20 years ago, "Unsolved Mysteries" had a segment over a man who was "sleepwalking" when he ran over to his mother-in-law's home and killed her. I believe he got acquitted.(his in-laws were against him, but his wife supported him)
http://www.thestar.com/news/crime/2015/07/06/retrial-ordered-in-sexsomnia-case.html7/6/15
Retrial ordered in ‘sexsomnia’ case
Man convicted of sexual assault wins a new trial with an unusual defence: He was asleep at the time.A Brockville area man will face a new trial for sexual assault after Ontario’s top court found that it’s worth considering whether the man committed the act while he was asleep.
It’s the sexsomnia defence.
Ryan Hartman was convicted by an Ontario Court judge in 2012 of sexually assaulting a woman at a house party and later sentenced to 14 months’ imprisonment and three years’ probation. He testified at his trial that he never assaulted the woman.
But his position changed at the Court of Appeal, where he admitted that he did it, but that he was in a “parasomnic state,” which he backed up with evidence from a forensic psychiatrist.
In a rare move, the three-judge panel allowed the new evidence and defence in a decision released Monday, and ordered that Hartman face a new trial so that he can be found either guilty or not criminally responsible due to a mental disorder.
“New defences advanced years after the relevant events, only when other defences have been tried and failed and the convicted offender stands at the prison gate, must be viewed with considerable judicial suspicion,” Justice David Doherty wrote for the panel.

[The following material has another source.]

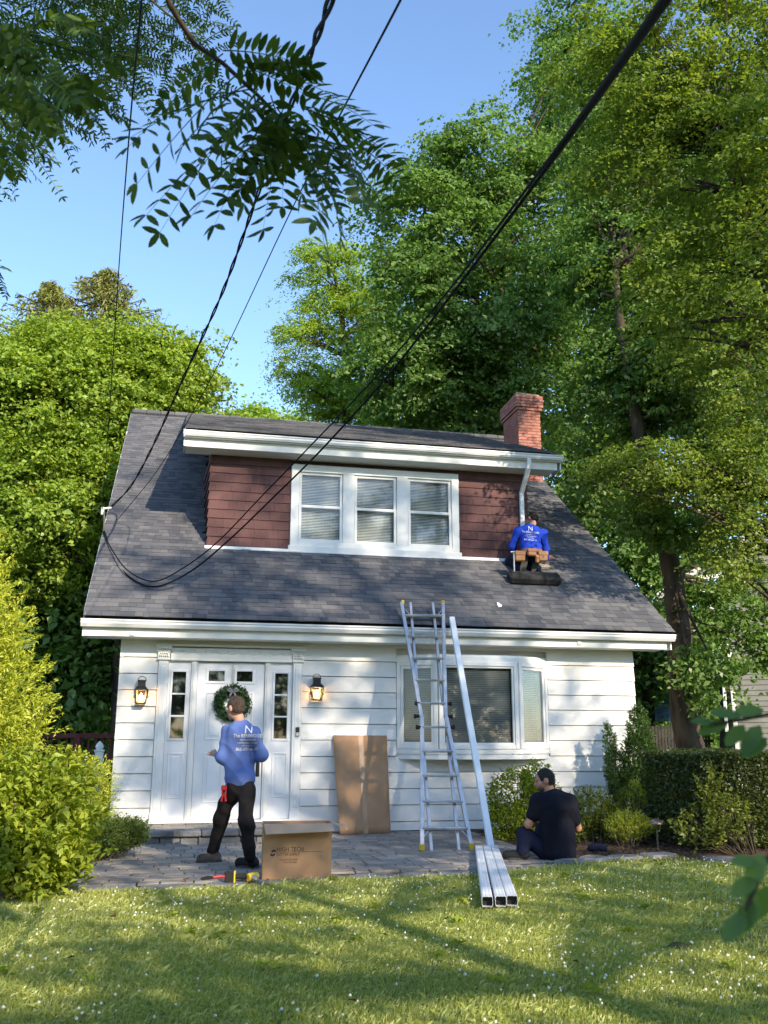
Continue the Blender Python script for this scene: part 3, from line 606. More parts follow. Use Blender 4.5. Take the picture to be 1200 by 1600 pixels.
# ------------------------------------------------------------------ foliage
def leafcloud(P, size, nrm=None, up=0.6, aspect=0.62, fold=.18, tip=None, sj=.35):
    n = len(P); N = rng.normal(size=(n, 3)); N /= np.linalg.norm(N, axis=1)[:, None]; N[:, 2] = np.abs(N[:, 2]) + up
    if nrm is not None: N += nrm
    N /= np.linalg.norm(N, axis=1)[:, None]
    D = rng.normal(size=(n, 3)) if tip is None else tip + rng.normal(size=(n, 3)) * .45
    D -= N * (D * N).sum(1)[:, None]; D /= np.linalg.norm(D, axis=1)[:, None] + 1e-9
    S = np.cross(N, D); s = (size * np.exp(rng.normal(size=n) * sj * .6))[:, None]
    base = P - D * s * .5; tipp = P + D * s * .5; mid = P - D * s * .08
    l = mid + S * s * aspect * .5 + N * s * fold; r = mid - S * s * aspect * .5 + N * s * fold
    V = np.stack([base, r, tipp, l], 1).reshape(-1, 3); Q = np.arange(4 * n).reshape(-1, 4); return V, Q
def leaves(name, P, size, m, parent, var=None, **k):
    V, Q = leafcloud(np.asarray(P), size, **k); n = len(P)
    v = rng.random(n) if var is None else np.clip(var + rng.normal(size=n) * .18, 0, 1)
    return npmesh(name, V, Q, m, parent, np.repeat(v, 4))
def ellip(px, py, Y, rx, rz, ry=None):
    c = at(px, py, Y); k = np.linalg.norm(c - CAM) / FPX; return (c, (rx * k, (ry or rx * .8) * k, rz * k))
def clumpset(shapes, n, shell=.55):
    w = np.array([r[0] * r[1] * r[2] for c, r in shapes]) ** .7; w /= w.sum(); out = []; nr = []
    for (c, r), k in zip(shapes, (w * n).astype(int) + 1):
        d = rng.normal(size=(k, 3)); d /= np.linalg.norm(d, axis=1)[:, None]; rr = (shell + (1 - shell) * rng.random(k) ** .6)[:, None]
        out.append(np.array(c) + d * rr * np.array(r)); nr.append(d)
    return np.concatenate(out), np.concatenate(nr)
def tree(name, label, cat, trunk, tr, shapes, nclump, nleaf, csize, lsize, m, group=None, bark=None, limbs=40, flat=.5, up=.3, shell=.5, aspect=.62, start=.35, limb_r=.5):
    t = thing(name, label, cat, tuple(trunk[0]), group); b = MB(); T = [Vector(p) for p in trunk]
    # smooth trunk
    pts = []; rs = []
    for i in range(len(T) - 1):
        for k in range(4): f = k / 4; pts.append(T[i].lerp(T[i + 1], f) + Vector((random.gauss(0, tr * .12), random.gauss(0, tr * .12), 0))); rs.append(tr * (1 - .78 * (i + f) / (len(T) - 1)))
    pts.append(T[-1]); rs.append(tr * .2); rs[0] *= 1.35; b.tube(pts, rs, 10)
    Cc, Nn = clumpset(shapes, nclump, shell)
    idx = rng.permutation(len(Cc))[:limbs]; i0 = int(len(pts) * start)
    for j in idx:
        c = Vector(Cc[j]); best = min(range(i0, len(pts)), key=lambda q: (pts[q] - c).length + max(0, pts[q].z - c.z + .15 * (Vector((pts[q].x, pts[q].y, 0)) - Vector((c.x, c.y, 0))).length) * 2)
        a = pts[best]; d = c - a; L = d.length; r0 = min(rs[best] * limb_r, .02 + L * .018)
        mid = a + d * .5 + Vector((random.gauss(0, .06), random.gauss(0, .06), .10 + random.gauss(0, .05))) * L
        q = [a.lerp(mid, f).lerp(mid.lerp(c, f), f) for f in np.linspace(0, 1, 7)]; b.tube(q, [r0 * (1 - .85 * f) for f in np.linspace(0, 1, 7)], 6)
        for _ in range(3):
            f = random.uniform(.45, .95); s = a.lerp(mid, f).lerp(mid.lerp(c, f), f); e = s + Vector((random.gauss(0, 1), random.gauss(0, 1), random.gauss(.2, .6))).normalized() * csize * random.uniform(.7, 1.6); b.tube([s, s.lerp(e, .5) + Vector((0, 0, .05 * L * .2)), e], [r0 * .3, r0 * .2, r0 * .08], 5)
    b.build('trunk', bark or M_BARK, t, True)
    ns = 7; per = max(2, nleaf // len(Cc) // ns)                     # each bough carries flat sprays, each spray its leaves
    sc = np.repeat(csize * np.exp(rng.normal(size=len(Cc)) * .3), ns); q = rng.normal(size=(len(Cc) * ns, 3)); q /= np.linalg.norm(q, axis=1)[:, None]; q *= (rng.random(len(q)) ** .4)[:, None]
    SC_ = np.repeat(Cc, ns, 0) + q * sc[:, None] * np.array([1, 1, max(flat, .4) * 1.5]); NS = np.repeat(Nn, ns, 0) * .6 + q * .7; NS[:, 2] *= .6
    k = len(SC_) * per; off = rng.normal(size=(k, 3)) * np.array([1, 1, .28]); ss = np.repeat(sc * np.exp(rng.normal(size=len(sc)) * .25), per)[:, None] * .30; off = off * ss
    NL = np.repeat(NS, per, 0); off[:, 2] -= (off[:, :2] * NL[:, :2]).sum(1) * .7; P = np.repeat(SC_, per, 0) + off; Nn = NL; ok = P[:, 2] > .05; P = P[ok]; NL = NL[ok]; per = 1; Nn = NL
    leaves('crown', P, lsize, m, t, None, up=up, aspect=aspect, nrm=Nn * .6)
    return t
def E(*a): return ellip(*a)
g0 = lambda px, Y: tuple(at(px, 1100, Y)[:2]) + (-.05,)
# left, behind the house
tree('maple_tree', 'large bright green maple standing behind the left end of the house', 'tree', [g0(195, 9.5), tuple(at(195, 900, 9.5)), tuple(at(190, 700, 9.5)), tuple(at(185, 560, 9.5))], .22,
     [E(150, 625, 9.5, 160, 105), E(60, 660, 9, 130, 120), E(255, 600, 10, 80, 85), E(200, 575, 9.5, 100, 50), E(60, 800, 8.5, 120, 120), E(30, 600, 9.5, 90, 65), E(170, 760, 9, 90, 90)], 430, 135000, .66, .108, L_MAPLE, limbs=90, flat=.42, up=.3, limb_r=.4)
def spruce(px, top, Y, rpx, label):
    c = at(px, top, Y); t = thing('spruce_tree', label, 'tree', (c[0], c[1], -.05), 'spruces behind the maple'); h = c[2]; k = np.linalg.norm(c - CAM) / FPX; b = MB()
    b.tube([(c[0], c[1], -.05), (c[0], c[1], h * .5), (c[0], c[1], h)], [.3, .2, .03], 8); P = []; tp = []
    for z in np.arange(.42, 1.0, .016):
        R = ((1 - z) * 14) ** .7 * rpx / 60 + .15
        for _ in range(7):
            a = random.uniform(0, 6.28); L = R * random.uniform(.75, 1.1); d = Vector((math.cos(a), math.sin(a), 0)); s = Vector((c[0], c[1], h * z))
            for f in np.linspace(.15, 1, 14):
                q = s + d * L * f + Vector((0, 0, -L * .25 * f + .18 * L * f * f)); w = .28 * (1.2 - f)
                for _ in range(5): P.append((q.x + random.gauss(0, w * .6), q.y + random.gauss(0, w * .6), q.z - abs(random.gauss(0, .28)))); tp.append((d.x * .5, d.y * .5, -.8))
            b.tube([s, s + d * L * .5 + Vector((0, 0, -L * .08)), s + d * L + Vector((0, 0, -L * .07))], [.04, .025, .01], 5)
    b.build('trunk', M_BARK, t); leaves('crown', np.array(P), .22, L_SPR, t, up=.1, aspect=.25, tip=np.array(tp)); return t
spruce(80, 445, 19, 95, 'drooping spruce whose tip shows over the maple on the far left')
spruce(170, 425, 20, 105, 'taller drooping spruce rising just behind the maple top')
tree('locust_tree', 'light feathery tree against the sky behind the middle of the roof', 'tree', [g0(545, 20), tuple(at(545, 750, 20)), tuple(at(540, 560, 20)), tuple(at(520, 420, 20))], .26,
     [E(520, 440, 20, 70, 60), E(470, 520, 20, 42, 35), E(500, 610, 20, 70, 50), E(570, 500, 20, 60, 80), E(460, 580, 20, 25, 25), E(560, 640, 20, 60, 50)], 170, 46000, .64, .13, L_LOC, limbs=70, flat=.5, up=.5, shell=.25, aspect=.4, start=.3)
tree('distant_tree', 'low far tree crown just above the roof ridge', 'tree', [g0(400, 34), tuple(at(400, 700, 34)), tuple(at(400, 655, 34))], .3, [E(395, 668, 34, 35, 25), E(450, 675, 34, 30, 14)], 60, 9000, .9, .22, L_LOC, limbs=10)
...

“However, there will be cases in which the interests of justice require that an appellant be allowed to present a new defence on appeal … This is one of those rare cases.”
Hartman, 35, has so far only spent about two months of his sentence in jail, having been granted bail on several occasions as his appeal moved through the process.
“I’m pleased that the Court of Appeal took such a careful look at the evidence presented,” said his appeal lawyer, Danielle Robitaille, who did not represent him at trial.
The sexsomnia defence is not new, although it is uncommon.
“For one thing, there are not a lot of sexsomniacs,” said criminal defence lawyer Daniel Brown, who is not involved in the case. “And the other thing is that as an available defence, it leads a person basically to be found not criminally responsible by reason of a mental disorder, and so it subjects them to a potentially indefinite period in custody … It isn’t a complete acquittal.”Hartman had quite a bit to drink one night at a house party in 2011 and ended up spending the night, falling asleep in front of the television, according to the appeal court ruling. He did not know the complainant, identified in the ruling as R.C., who fell asleep with her boyfriend on an air mattress in the kitchen.
She woke up feeling pain in her anus, and realized that her pants had been pulled down. She soon identified the person behind her who had his hand on her hip as Hartman. She testified at trial that she told police Hartman “was just pretending like he was sleeping” when she awoke.
Robitaille told the Star she pursued the sexsomnia defence after reading the evidence of the complainant, who had said Hartman was snoring at the time of the assault.
She was familiar with the defence because of the famous case of Toronto landscaper Jan Luedecke, who successfully argued sexsomnia all the way to the Court of Appeal after sexually assaulting a woman at a house party in 2003.
The Ontario Review Board, which reviews the status of individuals found to be not criminally responsible, found in 2009 that Luedecke does not pose a significant risk to the community and gave him an absolute discharge.
At Hartman’s appeal, Robitaille presented the expert evidence of Dr. Julian Gojer, whose reports were based on several factors, including a family history of sleepwalking; that Hartman’s girlfriend reported he had engaged before in sexual activity while asleep; that alcohol can be a trigger for parasomnia; and that some circumstances of the assault were apparently consistent with Hartman being asleep.The Crown presented evidence from its own expert, Dr. Mark Pressman, to counter the defence. The court did not say it accepted Gojer’s evidence as fact, leaving that up to the trial court as it ponders a verdict.
“It would be for the trial court to decide whether Dr. Gojer’s evidence should ultimately be accepted. I think the appellant has cleared that hurdle,” Doherty wrote.